Armés de leurs pioches et de leurs pelles, nos trois archéologues
en herbe ont défriché, creusé et retourné la
terre de juin à août, espérant y découvrir des
"trésors". En plus de travailler sous la chaleur torride
prévalant dans ce pays d'Amérique du Sud, le trio a eu à
composer avec la faune exotique de la forêt, constituée entre
autres de serpents, de mygales et de scorpions. Sans compter les insectes,
au nombre de 10 tonnes par hectare, en moyenne: "Au début, nous
étions franchement dégoûtés, raconte Nathalie
Croteau. Puis nous nous sommes rendus compte que rien de tout cela n'était
vraiment agressif."
Le groupe a aussi appris à ses dépens qu'on ne se frottait pas impunément à certains arbres, comme les fameux "boisdiables" hérissés de piquants. Avec enthousiasme, les chercheurs parlent d'une expérience extraordinairement formatrice qui les a laissés sur leur faim. "L'archéologie coloniale est un secteur de recherche encore inexploré et ceux qui s'y adonnent font presque figure de pionniers, explique Jean-Alexis Bernardin.
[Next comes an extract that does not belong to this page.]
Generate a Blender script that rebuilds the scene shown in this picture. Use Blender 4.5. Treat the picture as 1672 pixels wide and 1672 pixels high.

En fait, c'est un domaine passionnant où tout reste à faire. "
Assoiffés de découvertes, ces aventuriers des temps modernes espérent d'ailleurs avoir la possibilité de retourner en Guyane l'été prochain, afin de donner en quelque sorte la parole à ces esclaves jadis baîllonnés qui, sans ces fouilles archéologiques, emporteraient à jamais leur secret dans leur tombe.